2. Don't hold back: do what you want and feel is right. Dream and be as creative as you want to be. Be different and make each piece mind blowing. Also try and take the positives out of each criticism.

3. Pay your dues: not every idea is original and we all need a helping hand sometime, so give respect where it's due.

4. Step your game up: raise the bar a little each time. It's the only way to get better.

- Nathan Heleine

Focus on the details. Focus more. When you can't stand it, focus on them even more. Stay flexible. Software and technology will always change. Creativity comes first.

- Joel Schafer

•Check award sites for inspiration.

•Read as much design magazines as you can.

•Find some good boards that can help you if you get stuck with a project.

•And always make a manuscript before you starting to produce.

- Christian Montoya

Most designers just take whatever popular CSS methods they find online and use them at face value. They do nothing but cut-and-paste. Most designers remove the text from their headings and replace it with background images to use fancy header graphics on their pages and implement rollovers on image-links. This is horrible because the text is gone when images are turned off, but very few people seem to care. If you can challenge yourself to actually learn CSS instead of copying-and-pasting it from other people, then you will understand it too, and you'll know how to use it right.

- Chris J. Davis

Study Fine Art. Learn the rules of balance, color and space. These above all else will set you apart from your competition. Take a website, print it out in toto, place it on the wall and critique it as if it were a painting. Don't be afraid to look into other disciplines to find your inspiration.

- Nick Finck

First, be sure your heart is in it.

Second, the best thing you can do is find yourself a good mentor–someone who can teach you what reading books, articles, and magazines cannot.

Third, don't just listen to and learn from the conversation, get involved in it. Establishing a reputation is a good thing but even more important is establishing a network of colleagues.

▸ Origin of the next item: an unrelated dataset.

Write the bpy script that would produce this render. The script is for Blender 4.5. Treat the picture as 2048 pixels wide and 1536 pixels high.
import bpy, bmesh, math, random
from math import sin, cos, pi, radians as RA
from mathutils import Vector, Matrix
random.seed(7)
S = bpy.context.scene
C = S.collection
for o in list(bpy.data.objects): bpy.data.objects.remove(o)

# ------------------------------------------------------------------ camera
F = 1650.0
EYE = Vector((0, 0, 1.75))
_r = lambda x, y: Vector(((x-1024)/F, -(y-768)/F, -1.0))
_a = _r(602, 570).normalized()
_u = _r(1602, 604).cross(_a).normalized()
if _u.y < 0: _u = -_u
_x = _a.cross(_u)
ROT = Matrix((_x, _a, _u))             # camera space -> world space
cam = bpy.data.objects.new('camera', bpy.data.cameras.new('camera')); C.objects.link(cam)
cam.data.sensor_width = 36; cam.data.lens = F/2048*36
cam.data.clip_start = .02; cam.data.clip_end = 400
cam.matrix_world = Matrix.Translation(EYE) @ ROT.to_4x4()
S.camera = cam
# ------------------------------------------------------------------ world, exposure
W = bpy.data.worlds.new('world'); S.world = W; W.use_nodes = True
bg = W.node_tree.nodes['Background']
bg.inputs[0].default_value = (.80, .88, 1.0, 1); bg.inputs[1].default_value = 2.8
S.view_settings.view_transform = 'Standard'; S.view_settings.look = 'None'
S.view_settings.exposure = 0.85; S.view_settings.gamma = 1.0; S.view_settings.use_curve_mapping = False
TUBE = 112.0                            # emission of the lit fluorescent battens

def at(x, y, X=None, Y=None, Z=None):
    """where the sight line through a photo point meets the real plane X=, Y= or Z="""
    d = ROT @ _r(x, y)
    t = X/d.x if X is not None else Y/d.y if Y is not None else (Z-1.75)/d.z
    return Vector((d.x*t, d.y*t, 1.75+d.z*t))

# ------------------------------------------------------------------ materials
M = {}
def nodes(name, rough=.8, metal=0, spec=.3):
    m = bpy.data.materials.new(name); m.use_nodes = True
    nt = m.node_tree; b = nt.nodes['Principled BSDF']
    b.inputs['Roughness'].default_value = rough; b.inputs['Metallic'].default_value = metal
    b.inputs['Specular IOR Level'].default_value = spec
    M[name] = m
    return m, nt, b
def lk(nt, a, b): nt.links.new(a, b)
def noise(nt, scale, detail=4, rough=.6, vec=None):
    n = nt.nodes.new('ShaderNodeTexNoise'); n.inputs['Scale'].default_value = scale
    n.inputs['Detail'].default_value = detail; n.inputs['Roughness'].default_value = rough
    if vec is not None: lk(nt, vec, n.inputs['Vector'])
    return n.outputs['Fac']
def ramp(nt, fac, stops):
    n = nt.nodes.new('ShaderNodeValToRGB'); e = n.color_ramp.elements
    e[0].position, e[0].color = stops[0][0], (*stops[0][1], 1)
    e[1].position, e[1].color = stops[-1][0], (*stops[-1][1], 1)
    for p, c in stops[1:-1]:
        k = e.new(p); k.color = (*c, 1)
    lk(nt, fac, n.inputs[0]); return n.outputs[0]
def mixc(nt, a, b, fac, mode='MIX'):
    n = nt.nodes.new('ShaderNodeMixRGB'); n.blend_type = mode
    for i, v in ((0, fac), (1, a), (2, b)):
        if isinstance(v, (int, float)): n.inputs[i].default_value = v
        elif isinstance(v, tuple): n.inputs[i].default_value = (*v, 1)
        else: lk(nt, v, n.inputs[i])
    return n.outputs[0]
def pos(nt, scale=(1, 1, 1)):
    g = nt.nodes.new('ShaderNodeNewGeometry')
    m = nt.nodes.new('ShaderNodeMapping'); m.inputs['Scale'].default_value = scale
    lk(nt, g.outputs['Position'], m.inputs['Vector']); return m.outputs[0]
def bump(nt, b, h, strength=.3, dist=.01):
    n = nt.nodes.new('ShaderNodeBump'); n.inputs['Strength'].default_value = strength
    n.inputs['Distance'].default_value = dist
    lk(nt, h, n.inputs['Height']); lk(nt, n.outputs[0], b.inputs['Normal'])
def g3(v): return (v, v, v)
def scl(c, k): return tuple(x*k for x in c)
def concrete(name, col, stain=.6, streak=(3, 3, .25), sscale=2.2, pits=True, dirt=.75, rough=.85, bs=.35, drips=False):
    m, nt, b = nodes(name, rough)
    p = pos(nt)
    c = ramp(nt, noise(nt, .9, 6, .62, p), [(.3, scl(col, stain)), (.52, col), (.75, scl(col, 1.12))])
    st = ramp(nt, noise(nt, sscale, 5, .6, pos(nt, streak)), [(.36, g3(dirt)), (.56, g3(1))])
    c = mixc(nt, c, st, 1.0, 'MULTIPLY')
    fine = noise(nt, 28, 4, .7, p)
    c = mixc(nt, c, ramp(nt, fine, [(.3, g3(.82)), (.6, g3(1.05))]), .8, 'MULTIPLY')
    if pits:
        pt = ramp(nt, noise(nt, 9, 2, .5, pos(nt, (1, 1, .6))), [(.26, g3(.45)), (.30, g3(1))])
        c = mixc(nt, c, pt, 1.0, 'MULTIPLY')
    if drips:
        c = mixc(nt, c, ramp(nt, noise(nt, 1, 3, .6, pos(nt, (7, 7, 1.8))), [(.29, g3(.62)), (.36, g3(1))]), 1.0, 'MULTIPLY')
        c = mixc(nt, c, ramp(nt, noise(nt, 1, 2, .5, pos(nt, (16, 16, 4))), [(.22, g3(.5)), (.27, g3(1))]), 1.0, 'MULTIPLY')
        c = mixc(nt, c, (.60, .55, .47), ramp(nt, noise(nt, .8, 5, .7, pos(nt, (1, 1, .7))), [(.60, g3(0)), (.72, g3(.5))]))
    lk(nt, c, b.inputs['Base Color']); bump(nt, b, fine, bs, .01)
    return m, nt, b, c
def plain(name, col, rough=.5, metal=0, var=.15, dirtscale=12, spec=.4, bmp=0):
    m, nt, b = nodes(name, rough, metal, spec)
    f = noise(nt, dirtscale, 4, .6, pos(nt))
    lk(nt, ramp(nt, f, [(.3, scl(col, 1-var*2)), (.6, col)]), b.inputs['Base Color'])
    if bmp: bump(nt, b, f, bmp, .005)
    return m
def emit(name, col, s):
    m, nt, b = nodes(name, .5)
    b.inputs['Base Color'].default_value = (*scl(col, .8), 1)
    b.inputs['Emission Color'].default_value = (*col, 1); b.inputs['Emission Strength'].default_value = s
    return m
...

Forth, use what you have learned in the past to assist you in your new projects, but don't let it confine your creativity to come up with new ways of solving problems.

- Mark Boulton

A lot of designers are focused on creativity; solving a problem through creative and lateral thinking. When it comes down to actually implementing the solution, designers are generally terrible at it—that's why in the days of print, you had designers and art directors doing the layouts, and 'art workers' making them work.

- Natalie Jost

It's a good idea to broaden your spectrum of design knowledge into areas like print design but also into architecture, furniture design, craft arts, painting, etc. Learning about other areas of design has been invaluable to me when bringing myself back to the web, particularly in terms of style and usability.

- Jonathan Nicol

Don't be afraid to charge what you are worth. Your portfolio site is your business card, make it memorable. Keep regular office hours. And love the fact that you are your own boss!

- Rob Morris

1.Learn to sell yourself.

2.Get the work you like to do – life's too short.

3.Try to approach every new project like a potential portfolio piece no matter how mundane they appear.

4.Under-promise, over-delivered.

5.Keep learning.

- Amy Greiner

A good understanding of basic design always needs to come first. Technology will come and go but the best thing we as designers can bring to any project is our creativity and design sense. It's also important to develop a thick skin and an ability to talk about and often educate clients about design. Also, it sounds boring, but it's all about developing relationships. People like to work with people that they like and know. Part of building relationships is being reliable, meeting deadlines, never rescheduling unless there is no possible alternative. Many clients think designers tend toward flakiness and I get a perverse sense of enjoyment from proving that wrong.